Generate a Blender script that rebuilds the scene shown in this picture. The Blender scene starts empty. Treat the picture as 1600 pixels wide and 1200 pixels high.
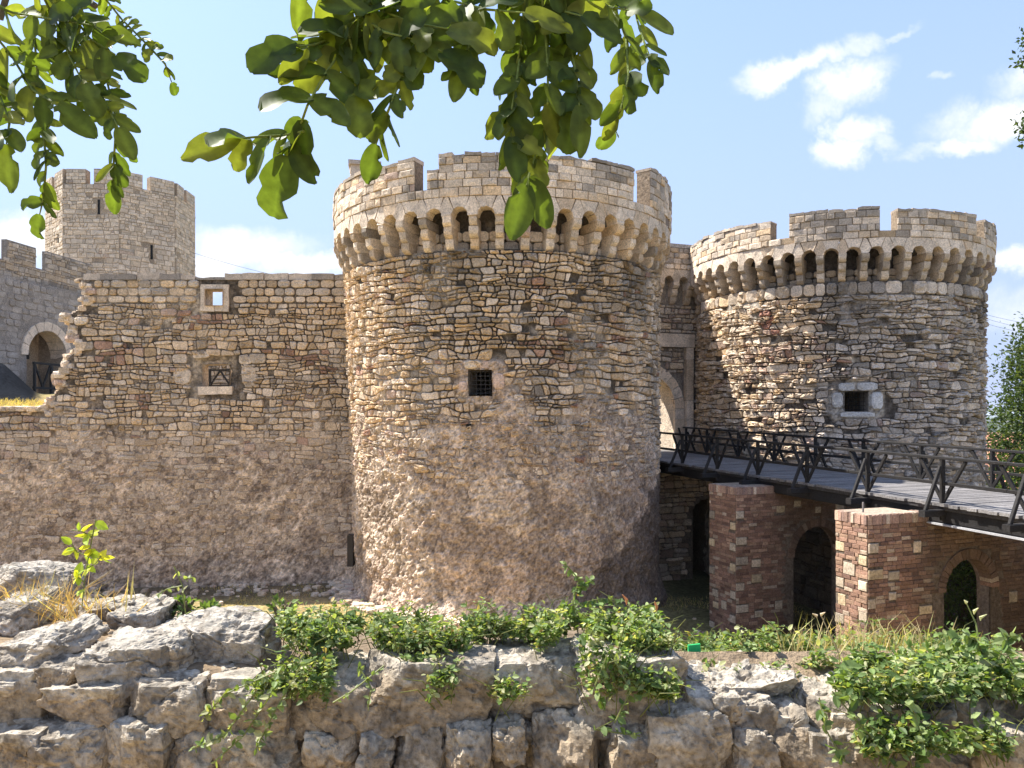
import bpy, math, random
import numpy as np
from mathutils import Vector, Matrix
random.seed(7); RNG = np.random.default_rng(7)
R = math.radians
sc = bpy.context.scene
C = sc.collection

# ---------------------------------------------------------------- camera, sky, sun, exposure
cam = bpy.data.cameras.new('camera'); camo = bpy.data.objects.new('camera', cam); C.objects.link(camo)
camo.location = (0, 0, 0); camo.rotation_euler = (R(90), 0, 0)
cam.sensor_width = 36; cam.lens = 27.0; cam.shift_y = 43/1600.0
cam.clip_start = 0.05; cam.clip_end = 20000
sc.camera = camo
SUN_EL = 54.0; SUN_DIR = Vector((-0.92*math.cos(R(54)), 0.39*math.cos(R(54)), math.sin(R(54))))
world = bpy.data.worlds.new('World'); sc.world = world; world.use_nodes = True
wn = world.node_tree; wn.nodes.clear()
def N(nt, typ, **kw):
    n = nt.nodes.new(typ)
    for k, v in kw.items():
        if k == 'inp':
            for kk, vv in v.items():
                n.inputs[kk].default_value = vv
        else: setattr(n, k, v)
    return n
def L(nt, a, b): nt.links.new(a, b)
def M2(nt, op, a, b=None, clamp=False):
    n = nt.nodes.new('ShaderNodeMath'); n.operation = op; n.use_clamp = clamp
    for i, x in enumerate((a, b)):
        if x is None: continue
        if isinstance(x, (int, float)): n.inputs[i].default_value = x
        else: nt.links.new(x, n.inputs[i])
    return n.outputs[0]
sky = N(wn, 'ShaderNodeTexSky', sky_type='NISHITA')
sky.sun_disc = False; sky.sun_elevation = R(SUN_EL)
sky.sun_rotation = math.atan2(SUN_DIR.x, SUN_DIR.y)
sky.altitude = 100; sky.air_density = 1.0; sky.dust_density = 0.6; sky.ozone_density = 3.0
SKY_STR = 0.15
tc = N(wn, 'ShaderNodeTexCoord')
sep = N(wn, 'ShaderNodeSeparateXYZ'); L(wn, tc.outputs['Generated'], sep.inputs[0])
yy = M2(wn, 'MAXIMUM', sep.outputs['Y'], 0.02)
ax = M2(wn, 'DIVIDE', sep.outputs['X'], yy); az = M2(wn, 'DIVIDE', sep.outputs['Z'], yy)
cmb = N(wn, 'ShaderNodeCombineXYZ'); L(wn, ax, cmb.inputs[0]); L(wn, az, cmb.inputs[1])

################

> STATED PROBLEM:
Keep only the lines that hold the string "scene", and copy them out.

> RESPONSE BELOW:
Generate a Blender script that rebuilds the scene shown in this picture. The Blender scene starts empty. Treat the picture as 1600 pixels wide and 1200 pixels high.
sc = bpy.context.scene